TASK INPUTS -
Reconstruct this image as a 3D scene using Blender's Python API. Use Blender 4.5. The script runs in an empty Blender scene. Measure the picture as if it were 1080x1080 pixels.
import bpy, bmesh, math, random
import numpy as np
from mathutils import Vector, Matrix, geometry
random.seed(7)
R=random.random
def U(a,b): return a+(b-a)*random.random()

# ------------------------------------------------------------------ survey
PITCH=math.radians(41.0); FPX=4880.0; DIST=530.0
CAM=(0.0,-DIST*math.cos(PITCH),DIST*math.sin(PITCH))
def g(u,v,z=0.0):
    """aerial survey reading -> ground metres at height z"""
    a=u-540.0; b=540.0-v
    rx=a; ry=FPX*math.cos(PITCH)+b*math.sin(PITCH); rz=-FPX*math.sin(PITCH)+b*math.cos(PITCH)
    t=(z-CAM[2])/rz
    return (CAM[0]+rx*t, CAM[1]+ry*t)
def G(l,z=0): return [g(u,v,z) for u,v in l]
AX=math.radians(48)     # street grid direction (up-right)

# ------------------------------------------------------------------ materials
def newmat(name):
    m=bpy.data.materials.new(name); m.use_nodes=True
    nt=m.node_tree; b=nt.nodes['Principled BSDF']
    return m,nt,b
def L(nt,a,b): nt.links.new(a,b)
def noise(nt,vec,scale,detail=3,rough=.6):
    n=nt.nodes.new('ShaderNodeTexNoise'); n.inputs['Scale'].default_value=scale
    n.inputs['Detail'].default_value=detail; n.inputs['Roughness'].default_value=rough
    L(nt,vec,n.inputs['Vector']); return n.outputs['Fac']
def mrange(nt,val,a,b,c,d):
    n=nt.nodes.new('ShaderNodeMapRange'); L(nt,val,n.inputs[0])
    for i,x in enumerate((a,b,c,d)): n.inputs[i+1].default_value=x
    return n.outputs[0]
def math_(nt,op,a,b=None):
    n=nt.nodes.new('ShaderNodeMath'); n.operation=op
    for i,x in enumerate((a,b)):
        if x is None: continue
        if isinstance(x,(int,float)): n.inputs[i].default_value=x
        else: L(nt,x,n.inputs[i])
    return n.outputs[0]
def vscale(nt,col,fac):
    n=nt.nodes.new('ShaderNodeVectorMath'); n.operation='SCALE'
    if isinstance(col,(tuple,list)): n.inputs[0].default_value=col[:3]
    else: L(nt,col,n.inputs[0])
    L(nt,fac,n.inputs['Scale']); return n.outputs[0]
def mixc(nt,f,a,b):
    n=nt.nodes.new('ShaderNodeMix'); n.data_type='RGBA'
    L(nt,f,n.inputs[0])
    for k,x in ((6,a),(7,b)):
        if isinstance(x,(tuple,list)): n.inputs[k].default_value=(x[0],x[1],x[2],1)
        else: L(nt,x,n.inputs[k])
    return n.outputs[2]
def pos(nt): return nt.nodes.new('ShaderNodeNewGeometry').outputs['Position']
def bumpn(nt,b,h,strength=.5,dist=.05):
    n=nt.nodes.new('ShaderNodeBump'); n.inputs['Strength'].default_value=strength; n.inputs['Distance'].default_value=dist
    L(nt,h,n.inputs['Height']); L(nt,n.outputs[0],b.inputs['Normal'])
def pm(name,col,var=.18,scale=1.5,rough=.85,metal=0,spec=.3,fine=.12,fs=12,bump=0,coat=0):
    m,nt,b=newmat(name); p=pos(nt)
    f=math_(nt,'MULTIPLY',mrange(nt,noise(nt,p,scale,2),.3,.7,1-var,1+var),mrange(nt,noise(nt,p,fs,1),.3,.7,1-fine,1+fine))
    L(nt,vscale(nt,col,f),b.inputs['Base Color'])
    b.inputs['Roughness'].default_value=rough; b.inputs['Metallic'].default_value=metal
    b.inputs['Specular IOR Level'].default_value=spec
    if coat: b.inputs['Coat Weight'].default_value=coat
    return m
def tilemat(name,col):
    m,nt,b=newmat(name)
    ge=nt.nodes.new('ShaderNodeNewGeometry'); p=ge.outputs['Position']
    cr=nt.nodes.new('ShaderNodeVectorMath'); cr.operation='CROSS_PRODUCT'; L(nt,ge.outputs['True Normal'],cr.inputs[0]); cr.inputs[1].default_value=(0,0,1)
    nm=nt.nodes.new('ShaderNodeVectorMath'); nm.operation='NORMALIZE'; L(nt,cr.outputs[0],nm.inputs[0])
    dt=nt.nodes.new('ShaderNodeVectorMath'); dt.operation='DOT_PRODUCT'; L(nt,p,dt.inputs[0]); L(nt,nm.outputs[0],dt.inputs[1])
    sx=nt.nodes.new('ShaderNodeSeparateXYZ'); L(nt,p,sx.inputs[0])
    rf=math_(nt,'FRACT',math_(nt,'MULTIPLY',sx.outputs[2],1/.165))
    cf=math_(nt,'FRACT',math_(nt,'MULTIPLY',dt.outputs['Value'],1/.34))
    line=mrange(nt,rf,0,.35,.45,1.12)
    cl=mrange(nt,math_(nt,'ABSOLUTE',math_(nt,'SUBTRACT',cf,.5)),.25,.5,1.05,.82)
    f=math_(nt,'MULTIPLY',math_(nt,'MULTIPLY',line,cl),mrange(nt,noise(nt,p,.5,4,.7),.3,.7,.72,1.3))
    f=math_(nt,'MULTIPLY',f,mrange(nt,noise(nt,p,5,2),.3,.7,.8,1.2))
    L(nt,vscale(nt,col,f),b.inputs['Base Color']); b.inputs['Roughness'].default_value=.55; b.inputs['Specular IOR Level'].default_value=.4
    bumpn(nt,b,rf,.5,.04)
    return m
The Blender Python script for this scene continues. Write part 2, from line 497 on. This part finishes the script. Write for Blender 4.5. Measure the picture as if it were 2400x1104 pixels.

WHAT YOU NEED TO DO -
Set down all of the data above, word for word.

IN RESPONSE -
Reconstruct this image as a 3D scene using Blender's Python API. Use Blender 4.5. The script runs in an empty Blender scene. Measure the picture as if it were 1080x1080 pixels.
import bpy, bmesh, math, random
import numpy as np
from mathutils import Vector, Matrix, geometry
random.seed(7)
R=random.random
def U(a,b): return a+(b-a)*random.random()

# ------------------------------------------------------------------ survey
PITCH=math.radians(41.0); FPX=4880.0; DIST=530.0
CAM=(0.0,-DIST*math.cos(PITCH),DIST*math.sin(PITCH))
def g(u,v,z=0.0):
    """aerial survey reading -> ground metres at height z"""
    a=u-540.0; b=540.0-v
    rx=a; ry=FPX*math.cos(PITCH)+b*math.sin(PITCH); rz=-FPX*math.sin(PITCH)+b*math.cos(PITCH)
    t=(z-CAM[2])/rz
    return (CAM[0]+rx*t, CAM[1]+ry*t)
def G(l,z=0): return [g(u,v,z) for u,v in l]
AX=math.radians(48)     # street grid direction (up-right)

# ------------------------------------------------------------------ materials
def newmat(name):
    m=bpy.data.materials.new(name); m.use_nodes=True
    nt=m.node_tree; b=nt.nodes['Principled BSDF']
    return m,nt,b
def L(nt,a,b): nt.links.new(a,b)
def noise(nt,vec,scale,detail=3,rough=.6):
    n=nt.nodes.new('ShaderNodeTexNoise'); n.inputs['Scale'].default_value=scale
    n.inputs['Detail'].default_value=detail; n.inputs['Roughness'].default_value=rough
    L(nt,vec,n.inputs['Vector']); return n.outputs['Fac']
def mrange(nt,val,a,b,c,d):
    n=nt.nodes.new('ShaderNodeMapRange'); L(nt,val,n.inputs[0])
    for i,x in enumerate((a,b,c,d)): n.inputs[i+1].default_value=x
    return n.outputs[0]
def math_(nt,op,a,b=None):
    n=nt.nodes.new('ShaderNodeMath'); n.operation=op
    for i,x in enumerate((a,b)):
        if x is None: continue
        if isinstance(x,(int,float)): n.inputs[i].default_value=x
        else: L(nt,x,n.inputs[i])
    return n.outputs[0]
def vscale(nt,col,fac):
    n=nt.nodes.new('ShaderNodeVectorMath'); n.operation='SCALE'
    if isinstance(col,(tuple,list)): n.inputs[0].default_value=col[:3]
    else: L(nt,col,n.inputs[0])
    L(nt,fac,n.inputs['Scale']); return n.outputs[0]
def mixc(nt,f,a,b):
    n=nt.nodes.new('ShaderNodeMix'); n.data_type='RGBA'
    L(nt,f,n.inputs[0])
    for k,x in ((6,a),(7,b)):
        if isinstance(x,(tuple,list)): n.inputs[k].default_value=(x[0],x[1],x[2],1)
        else: L(nt,x,n.inputs[k])
    return n.outputs[2]
def pos(nt): return nt.nodes.new('ShaderNodeNewGeometry').outputs['Position']
def bumpn(nt,b,h,strength=.5,dist=.05):
    n=nt.nodes.new('ShaderNodeBump'); n.inputs['Strength'].default_value=strength; n.inputs['Distance'].default_value=dist
    L(nt,h,n.inputs['Height']); L(nt,n.outputs[0],b.inputs['Normal'])
def pm(name,col,var=.18,scale=1.5,rough=.85,metal=0,spec=.3,fine=.12,fs=12,bump=0,coat=0):
    m,nt,b=newmat(name); p=pos(nt)
    f=math_(nt,'MULTIPLY',mrange(nt,noise(nt,p,scale,2),.3,.7,1-var,1+var),mrange(nt,noise(nt,p,fs,1),.3,.7,1-fine,1+fine))
    L(nt,vscale(nt,col,f),b.inputs['Base Color'])
    b.inputs['Roughness'].default_value=rough; b.inputs['Metallic'].default_value=metal
    b.inputs['Specular IOR Level'].default_value=spec
    if coat: b.inputs['Coat Weight'].default_value=coat
    return m
def tilemat(name,col):
    m,nt,b=newmat(name)
    ge=nt.nodes.new('ShaderNodeNewGeometry'); p=ge.outputs['Position']
    cr=nt.nodes.new('ShaderNodeVectorMath'); cr.operation='CROSS_PRODUCT'; L(nt,ge.outputs['True Normal'],cr.inputs[0]); cr.inputs[1].default_value=(0,0,1)
    nm=nt.nodes.new('ShaderNodeVectorMath'); nm.operation='NORMALIZE'; L(nt,cr.outputs[0],nm.inputs[0])
    dt=nt.nodes.new('ShaderNodeVectorMath'); dt.operation='DOT_PRODUCT'; L(nt,p,dt.inputs[0]); L(nt,nm.outputs[0],dt.inputs[1])
    sx=nt.nodes.new('ShaderNodeSeparateXYZ'); L(nt,p,sx.inputs[0])
    rf=math_(nt,'FRACT',math_(nt,'MULTIPLY',sx.outputs[2],1/.165))
    cf=math_(nt,'FRACT',math_(nt,'MULTIPLY',dt.outputs['Value'],1/.34))
    line=mrange(nt,rf,0,.35,.45,1.12)
    cl=mrange(nt,math_(nt,'ABSOLUTE',math_(nt,'SUBTRACT',cf,.5)),.25,.5,1.05,.82)
    f=math_(nt,'MULTIPLY',math_(nt,'MULTIPLY',line,cl),mrange(nt,noise(nt,p,.5,4,.7),.3,.7,.72,1.3))
    f=math_(nt,'MULTIPLY',f,mrange(nt,noise(nt,p,5,2),.3,.7,.8,1.2))
    L(nt,vscale(nt,col,f),b.inputs['Base Color']); b.inputs['Roughness'].default_value=.55; b.inputs['Specular IOR Level'].default_value=.4
    bumpn(nt,b,rf,.5,.04)
    return m
The Blender Python script for this scene continues. Write part 2, from line 497 on. This part finishes the script. Write for Blender 4.5. Measure the picture as if it were 2400x1104 pixels.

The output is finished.